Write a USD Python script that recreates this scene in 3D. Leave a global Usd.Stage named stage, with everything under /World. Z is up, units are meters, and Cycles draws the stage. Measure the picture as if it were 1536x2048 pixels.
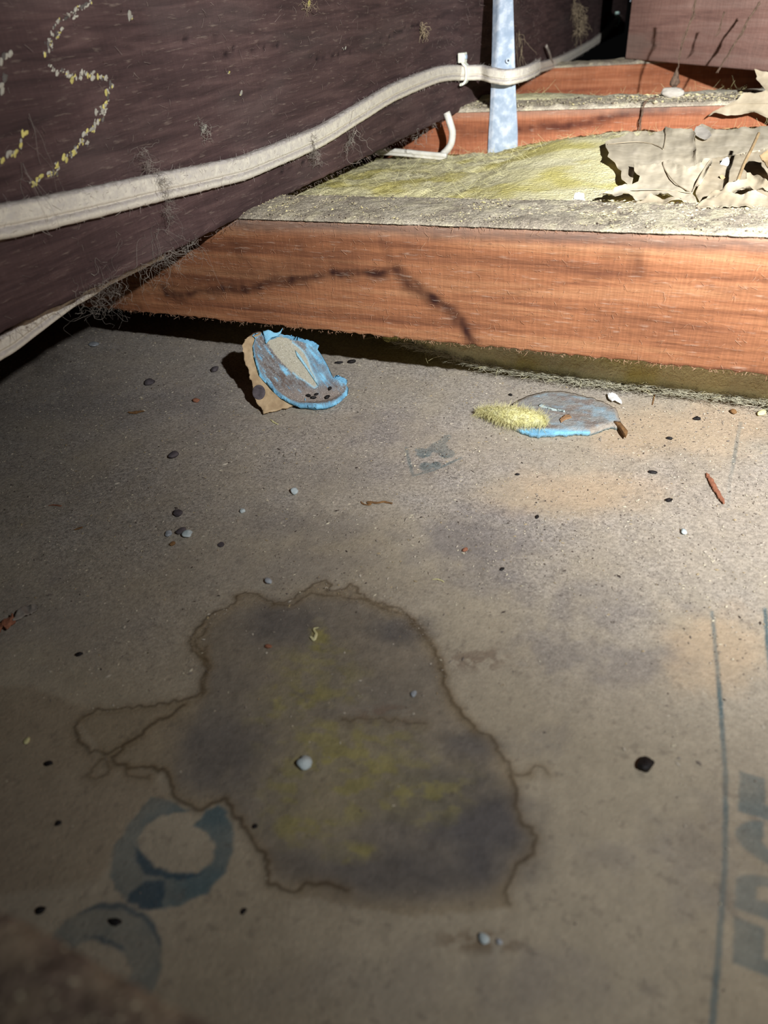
import math, random
import numpy as np, trimesh, shapely
import shapely.geometry as sg
from scipy.spatial import Delaunay, cKDTree
import usdkit
from meshkit import noise, fbm
from pxr import Usd, UsdGeom, UsdLux, UsdShade, Sdf, Gf, Vt

stage = Usd.Stage.CreateInMemory()
UsdGeom.SetStageUpAxis(stage, 'Z'); UsdGeom.SetStageMetersPerUnit(stage, 1.0)
UsdGeom.Xform.Define(stage, '/World'); UsdGeom.Scope.Define(stage, '/World/Looks')
RNG = np.random.default_rng(7); random.seed(7)

# ------------------------------------------------------------------ camera (phone, 24 mm equivalent, handheld, pitched down 37 deg)
FPX, CX, CY = 1372.87, 768.0, 1024.0
def _u(v): return np.asarray(v, float) / np.linalg.norm(v)
AX = -_u([-2690 - CX, 325 - CY, FPX]); AY = _u([1535 - CX, -74 - CY, FPX]); AZ = np.cross(AX, AY)
ROT = np.stack([AX, AY, AZ])                         # camera axes (x right, y down, z ahead) -> world
H = 0.2269                                           # camera height over the plasterboard
cam = UsdGeom.Camera.Define(stage, '/World/camera')
FL = 6.86
cam.CreateFocalLengthAttr(FL); cam.CreateHorizontalApertureAttr(FL * 1536 / FPX); cam.CreateVerticalApertureAttr(FL * 2048 / FPX)
cam.CreateClippingRangeAttr(Gf.Vec2f(0.01, 100.0))
cam.CreateFStopAttr(2.9); cam.CreateFocusDistanceAttr(0.46)
r_, u_, b_ = ROT @ [1, 0, 0], ROT @ [0, -1, 0], ROT @ [0, 0, -1]
cam.AddTransformOp().Set(Gf.Matrix4d(*r_, 0, *u_, 0, *b_, 0, 0, 0, H, 1))
cam.CreateExposureAttr(0.0)

# ------------------------------------------------------------------ light: one hand torch, up and to the right of the phone; the roof void is otherwise dark
TORCH = np.array([0.185, 0.0205, 0.360]); AIM = np.array([-0.03, 1.00, 0.12]); POWER = 5600.0
zb_ = _u(TORCH - AIM); xb_ = _u(np.cross([0, 0, 1.0], zb_)); yb_ = np.cross(zb_, xb_)
for nm, cone, share in (('torch_spill', 87.0, 1.1), ('torch_beam', 54.0, 3.7), ('torch_hotspot', 24.0, 5.4)):      # one torch: spill, beam and hot centre
    torch = UsdLux.SphereLight.Define(stage, '/World/' + nm)
    torch.CreateRadiusAttr(0.006); torch.CreateIntensityAttr(POWER * share); torch.CreateColorAttr(Gf.Vec3f(0.945, 0.965, 1.0))
    sh = UsdLux.ShapingAPI.Apply(torch.GetPrim()); sh.CreateShapingConeAngleAttr(cone); sh.CreateShapingConeSoftnessAttr(1.0)
    torch.AddTransformOp().Set(Gf.Matrix4d(*xb_, 0, *yb_, 0, *zb_, 0, *TORCH, 1))
dome = UsdLux.DomeLight.Define(stage, '/World/dome_light')
dome.CreateIntensityAttr(0.0006); dome.CreateColorAttr(Gf.Vec3f(0.9, 0.95, 1.0))

# ------------------------------------------------------------------ measuring: sight lines of the photograph cut with real surfaces
def ray(p): p = np.atleast_2d(np.asarray(p, float)); return np.c_[p[:, 0] - CX, p[:, 1] - CY, np.full(len(p), FPX)] @ ROT.T
EYE = np.array([0, 0, H])
def at_z(p, z=0.0): d = ray(p); return d * ((z - H) / d[:, 2])[:, None] + EYE
def at_y(p, y): d = ray(p); return d * (y / d[:, 1])[:, None] + EYE
def at_x(p, x): d = ray(p); return d * (x / d[:, 0])[:, None] + EYE
def on_plane(p, o, n): d = ray(p); n = _u(n); return d * (((np.asarray(o) - EYE) @ n) / (d @ n))[:, None] + EYE

# ------------------------------------------------------------------ scene helpers
used = {}
def numbered(parent, name):
    k = used.get((parent, name), 0); used[(parent, name)] = k + 1
    return f'{parent}/{name}' + (f'_{k:03d}' if k else '')
def tag(prim, label=None, cat=None, group=None, kind=None):
    p = prim.GetPrim() if hasattr(prim, 'GetPrim') else prim
    for k, v in (('label', label), ('category', cat), ('group', group), ('kind', kind)):
        if v: p.SetCustomDataByKey(k, v)
    return prim
def thing(name, label=None, cat=None, group=None, kind=None, at=None):
    x = UsdGeom.Xform.Define(stage, numbered('/World', name))
    return tag(x, label, cat, group, kind)
def path(o): return str(o.GetPath()) if o is not None else '/World'
def obj(name, mesh, mat, parent=None, smooth=False, albedo=None, label=None, cat=None, group=None, kind=None, extra=None):
    m = usdkit.mesh(stage, numbered(path(parent), name), mesh, mat, smooth=smooth)
    if albedo is not None:
        UsdGeom.PrimvarsAPI(m).CreatePrimvar('albedo', Sdf.ValueTypeNames.Color3fArray, 'vertex').Set(Vt.Vec3fArray.FromNumpy(np.asarray(albedo, np.float32)))
    if extra is not None:
        UsdGeom.PrimvarsAPI(m).CreatePrimvar('extra', Sdf.ValueTypeNames.Color3fArray, 'vertex').Set(Vt.Vec3fArray.FromNumpy(np.asarray(extra, np.float32)))
    return tag(m, label, cat, group, kind)
def strands(name, lines, widths, mat, parent=None, **kw):
    c = UsdGeom.BasisCurves.Define(stage, numbered(path(parent), name))
    c.CreateTypeAttr('linear')
    c.CreateCurveVertexCountsAttr(Vt.IntArray([len(l) for l in lines]))
    c.CreatePointsAttr(Vt.Vec3fArray.FromNumpy(np.vstack(lines).astype(np.float32)))
    w = np.concatenate([np.linspace(w_, w_ * .5, len(l)) for l, w_ in zip(lines, np.broadcast_to(widths, (len(lines),)))])
    c.CreateWidthsAttr(Vt.FloatArray.FromNumpy(w.astype(np.float32))); c.SetWidthsInterpolation('vertex')
    UsdShade.MaterialBindingAPI.Apply(c.GetPrim()).Bind(mat)
    return tag(c, **kw)
def lin(c): c = np.asarray(c, float) / 255; return np.where(c <= .04045, c / 12.92, ((c + .055) / 1.055) ** 2.4)
def sstep(a, b, x): t = np.clip((x - a) / (b - a), 0, 1); return t * t * (3 - 2 * t)
def mixc(base, col, w): return base * (1 - w[:, None]) + np.asarray(col) * w[:, None]
def grid_faces(nu, nv, off=0):
    i, j = np.meshgrid(np.arange(nu - 1), np.arange(nv - 1), indexing='ij'); a = i * nv + j
    q = np.stack([a, a + nv, a + nv + 1, a + 1], -1).reshape(-1, 4)
    return np.vstack([q[:, [0, 1, 2]], q[:, [0, 2, 3]]]) + off

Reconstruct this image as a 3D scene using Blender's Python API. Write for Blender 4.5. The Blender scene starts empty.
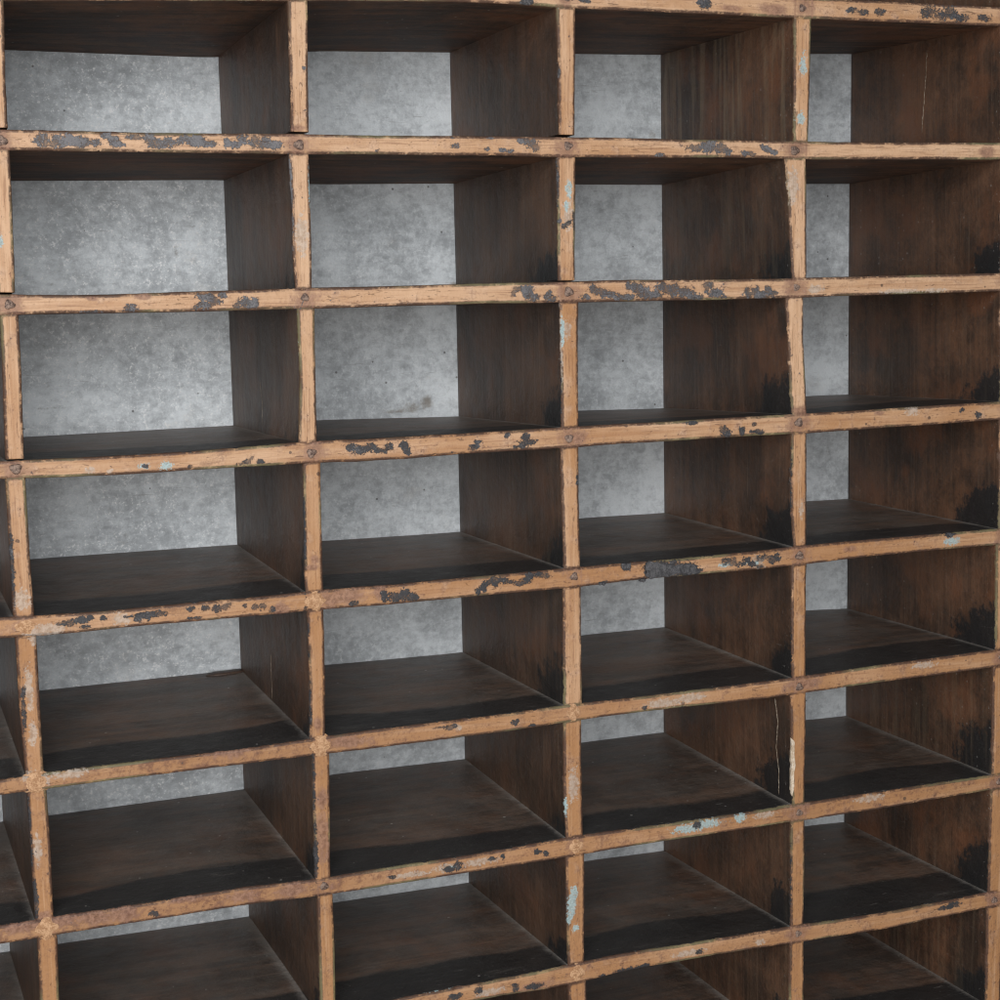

**WORK TO DO:** Retype all entries exactly as they appear, dropping the images.

**WRITTEN SOLUTION:**
Write a USD Python script that recreates this scene in 3D. Leave a global Usd.Stage named stage, with everything under /World. Z is up, units are meters, and Cycles draws the stage. Measure the picture as if it were 1536x2048 pixels.
import math, random
import numpy as np, trimesh, shapely
import shapely.geometry as sg
from scipy.spatial import Delaunay, cKDTree
import usdkit
from meshkit import noise, fbm
from pxr import Usd, UsdGeom, UsdLux, UsdShade, Sdf, Gf, Vt

stage = Usd.Stage.CreateInMemory()
UsdGeom.SetStageUpAxis(stage, 'Z'); UsdGeom.SetStageMetersPerUnit(stage, 1.0)
UsdGeom.Xform.Define(stage, '/World'); UsdGeom.Scope.Define(stage, '/World/Looks')
RNG = np.random.default_rng(7); random.seed(7)

# ------------------------------------------------------------------ camera (phone, 24 mm equivalent, handheld, pitched down 37 deg)
FPX, CX, CY = 1372.87, 768.0, 1024.0
def _u(v): return np.asarray(v, float) / np.linalg.norm(v)
AX = -_u([-2690 - CX, 325 - CY, FPX]); AY = _u([1535 - CX, -74 - CY, FPX]); AZ = np.cross(AX, AY)
ROT = np.stack([AX, AY, AZ])                         # camera axes (x right, y down, z ahead) -> world
H = 0.2269                                           # camera height over the plasterboard
cam = UsdGeom.Camera.Define(stage, '/World/camera')
FL = 6.86
cam.CreateFocalLengthAttr(FL); cam.CreateHorizontalApertureAttr(FL * 1536 / FPX); cam.CreateVerticalApertureAttr(FL * 2048 / FPX)
cam.CreateClippingRangeAttr(Gf.Vec2f(0.01, 100.0))
cam.CreateFStopAttr(2.9); cam.CreateFocusDistanceAttr(0.46)
r_, u_, b_ = ROT @ [1, 0, 0], ROT @ [0, -1, 0], ROT @ [0, 0, -1]
cam.AddTransformOp().Set(Gf.Matrix4d(*r_, 0, *u_, 0, *b_, 0, 0, 0, H, 1))
cam.CreateExposureAttr(0.0)

# ------------------------------------------------------------------ light: one hand torch, up and to the right of the phone; the roof void is otherwise dark
TORCH = np.array([0.185, 0.0205, 0.360]); AIM = np.array([-0.03, 1.00, 0.12]); POWER = 5600.0
zb_ = _u(TORCH - AIM); xb_ = _u(np.cross([0, 0, 1.0], zb_)); yb_ = np.cross(zb_, xb_)
for nm, cone, share in (('torch_spill', 87.0, 1.1), ('torch_beam', 54.0, 3.7), ('torch_hotspot', 24.0, 5.4)):      # one torch: spill, beam and hot centre
    torch = UsdLux.SphereLight.Define(stage, '/World/' + nm)
    torch.CreateRadiusAttr(0.006); torch.CreateIntensityAttr(POWER * share); torch.CreateColorAttr(Gf.Vec3f(0.945, 0.965, 1.0))
    sh = UsdLux.ShapingAPI.Apply(torch.GetPrim()); sh.CreateShapingConeAngleAttr(cone); sh.CreateShapingConeSoftnessAttr(1.0)
    torch.AddTransformOp().Set(Gf.Matrix4d(*xb_, 0, *yb_, 0, *zb_, 0, *TORCH, 1))
dome = UsdLux.DomeLight.Define(stage, '/World/dome_light')
dome.CreateIntensityAttr(0.0006); dome.CreateColorAttr(Gf.Vec3f(0.9, 0.95, 1.0))

# ------------------------------------------------------------------ measuring: sight lines of the photograph cut with real surfaces
def ray(p): p = np.atleast_2d(np.asarray(p, float)); return np.c_[p[:, 0] - CX, p[:, 1] - CY, np.full(len(p), FPX)] @ ROT.T
EYE = np.array([0, 0, H])
def at_z(p, z=0.0): d = ray(p); return d * ((z - H) / d[:, 2])[:, None] + EYE
def at_y(p, y): d = ray(p); return d * (y / d[:, 1])[:, None] + EYE
def at_x(p, x): d = ray(p); return d * (x / d[:, 0])[:, None] + EYE
def on_plane(p, o, n): d = ray(p); n = _u(n); return d * (((np.asarray(o) - EYE) @ n) / (d @ n))[:, None] + EYE

# ------------------------------------------------------------------ scene helpers
used = {}
def numbered(parent, name):
    k = used.get((parent, name), 0); used[(parent, name)] = k + 1
    return f'{parent}/{name}' + (f'_{k:03d}' if k else '')
def tag(prim, label=None, cat=None, group=None, kind=None):
    p = prim.GetPrim() if hasattr(prim, 'GetPrim') else prim
    for k, v in (('label', label), ('category', cat), ('group', group), ('kind', kind)):
        if v: p.SetCustomDataByKey(k, v)
    return prim
def thing(name, label=None, cat=None, group=None, kind=None, at=None):
    x = UsdGeom.Xform.Define(stage, numbered('/World', name))
    return tag(x, label, cat, group, kind)
def path(o): return str(o.GetPath()) if o is not None else '/World'
def obj(name, mesh, mat, parent=None, smooth=False, albedo=None, label=None, cat=None, group=None, kind=None, extra=None):
    m = usdkit.mesh(stage, numbered(path(parent), name), mesh, mat, smooth=smooth)
    if albedo is not None:
        UsdGeom.PrimvarsAPI(m).CreatePrimvar('albedo', Sdf.ValueTypeNames.Color3fArray, 'vertex').Set(Vt.Vec3fArray.FromNumpy(np.asarray(albedo, np.float32)))
    if extra is not None:
        UsdGeom.PrimvarsAPI(m).CreatePrimvar('extra', Sdf.ValueTypeNames.Color3fArray, 'vertex').Set(Vt.Vec3fArray.FromNumpy(np.asarray(extra, np.float32)))
    return tag(m, label, cat, group, kind)
def strands(name, lines, widths, mat, parent=None, **kw):
    c = UsdGeom.BasisCurves.Define(stage, numbered(path(parent), name))
    c.CreateTypeAttr('linear')
    c.CreateCurveVertexCountsAttr(Vt.IntArray([len(l) for l in lines]))
    c.CreatePointsAttr(Vt.Vec3fArray.FromNumpy(np.vstack(lines).astype(np.float32)))
    w = np.concatenate([np.linspace(w_, w_ * .5, len(l)) for l, w_ in zip(lines, np.broadcast_to(widths, (len(lines),)))])
    c.CreateWidthsAttr(Vt.FloatArray.FromNumpy(w.astype(np.float32))); c.SetWidthsInterpolation('vertex')
    UsdShade.MaterialBindingAPI.Apply(c.GetPrim()).Bind(mat)
    return tag(c, **kw)
def lin(c): c = np.asarray(c, float) / 255; return np.where(c <= .04045, c / 12.92, ((c + .055) / 1.055) ** 2.4)
def sstep(a, b, x): t = np.clip((x - a) / (b - a), 0, 1); return t * t * (3 - 2 * t)
def mixc(base, col, w): return base * (1 - w[:, None]) + np.asarray(col) * w[:, None]
def grid_faces(nu, nv, off=0):
    i, j = np.meshgrid(np.arange(nu - 1), np.arange(nv - 1), indexing='ij'); a = i * nv + j
    q = np.stack([a, a + nv, a + nv + 1, a + 1], -1).reshape(-1, 4)
    return np.vstack([q[:, [0, 1, 2]], q[:, [0, 2, 3]]]) + off

Reconstruct this image as a 3D scene using Blender's Python API. Write for Blender 4.5. The Blender scene starts empty.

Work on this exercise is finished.